By Bill Leonard
The Millennials are at hand! Millennials — that’s what sociologists call the generation of 18- to 33-year-olds now coming of age in America. A new study from the Pew Research Center details the nature of their unique location in American society as compared to earlier age groups that include Gen Xers (34-49), Boomers (50-68) and the Silent Generation (69-86). Pew research echoes previous findings published by Robert Putnam and David Campbell in American Grace and recently expanded by Paul Taylor in The Next America.
Pew’s research suggests that Millennials “are relatively unattached to organized politics and religion, linked by social media, burdened by debt, distrustful of people, in no rush to marry — optimistic about the future.” With 43 percent non-white, they are the nation’s most racially diverse generation, a minority that should become a majority around 2043.
Millennials make no secret of their distrust for traditional institutions political or religious, with 50 percent calling themselves political independents, and three in 10 (29 percent) indicating no discernible religious affiliation. While 86 percent affirm a belief in God, only 58 percent of that number is “absolutely certain” about it. Eleven percent claims no belief in God at all, a category larger than the other age groups. While they hope for marriage, only 26 percent of Millennials have done so between 18 and 33, a much smaller percentage than their elders at that age.
Pew labels Millennials “digital natives” reared on technology, widely engaged in social media, with 81 percent “friending” on Facebook. Amid this social network, many continue to live with their parents, a phenomenon often dictated by economics and difficulties in securing permanent employment. Their higher education debt is considerable, averaging $27,000 after completing the bachelor’s degree, another statistical high.
Millennials represent yet another demographic challenge for American religious institutions, many already reeling from the impact of the “nones” — multi-generational Americans (1 in 5) who claim no religious affiliation — aging congregations, declining resources and the changing sociology of Sunday. Across the theological spectrum, churches and church leaders are responding (or failing to respond) to a population whose interest in traditional religion seems increasingly limited or nonexistent. As the reality of these demographics deepens, distinguishing evangelistic strategy from ecclesiastical panic can be difficult. Strategies abound.
• Some suggest that Millennials are really nothing new, their disengagement merely a characteristic of coming of age. The plan is simply to do ministry and hold on until the Millennials grow up.
• Some propose a return to soul-winning, and “plan salvation,” inviting persons to immediate conversion through repentance and a simple “prayer of faith” — tried and true evangelistic methods waning even among evangelicals.
• Others assert that contemporary moral compromise and ethical capitulation in church and society can be corrected by a renewed doctrinal orthodoxy and moral rigor — issues that are uniting many Mormons, Roman Catholics and Evangelicals, groups distanced by theology but drawn together by varying cultural transitions.

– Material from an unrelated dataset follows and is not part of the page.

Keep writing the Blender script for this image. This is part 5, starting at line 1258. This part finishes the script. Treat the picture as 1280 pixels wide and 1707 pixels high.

• Certain conservatives suggest that popular culture is rejecting their nonnegotiable principles so dramatically and making traditional evangelism so difficult that Christians must increase their birthrate, rearing children in theologically uncompromised Christian families who will redeem the future.
• Others have challenged the culture by venturing into it, utilizing certain “worldly” incentives to gain popular attention, options that include pub-based “theology on tap” groups, extreme workout and diet programs (“firm believers”) and even gospel gun-giveaways. One New York Baptist pastor even raffled off a semiautomatic rifle, insisting that Jesus’ use of the “whip” on Temple moneychangers offered biblical justification for his own Second Amendment evangelism. (Other Baptists agreed with the gospel-gun-toting, but denounced raffles as a vehicle for dispensing it.)
Controversial evangelism is nothing new in American life. Nineteenth century evangelist Charles Finney introduced various “New Measures” for attracting the religiously disengaged, including the “prayer of faith,” forerunner of the “sinner’s prayer”; the “Anxious Bench,” precursor of the modern invitation/altar call; and “testimony meetings,” where women led public prayer or witness in “promiscuous gatherings” of both sexes. These debatable methods later became evangelical norms for bringing salvation and church involvement to generations of Americans.
Many frontier preachers panicked over dwindling male participation. In Southern Cross, Christine Heyrman tells of one frontier “Millennial” who fought conversion so hard that “he drew a large pistole out of his pocket, with which he intended to defend himself if any one should offer to speak to him on the subject of religion.” The Second Amendment apparently cuts both ways.
These days, the Millennials engaged in and engaging churches seem less concerned with sectarian diatribe or gospel gimmicks than with the captivating person of Jesus and his still-radical responses to struggling humanity. If Jesus is right and those who clothe the naked, feed the hungry and care for the sick have actually “done it also unto me,” then Millennials may be more “religious” than they or we think. Convincing them that we can be trusted to articulate and exemplify that revolutionary gospel may be the church’s greatest challenge. Since Jesus tarries, there is still time.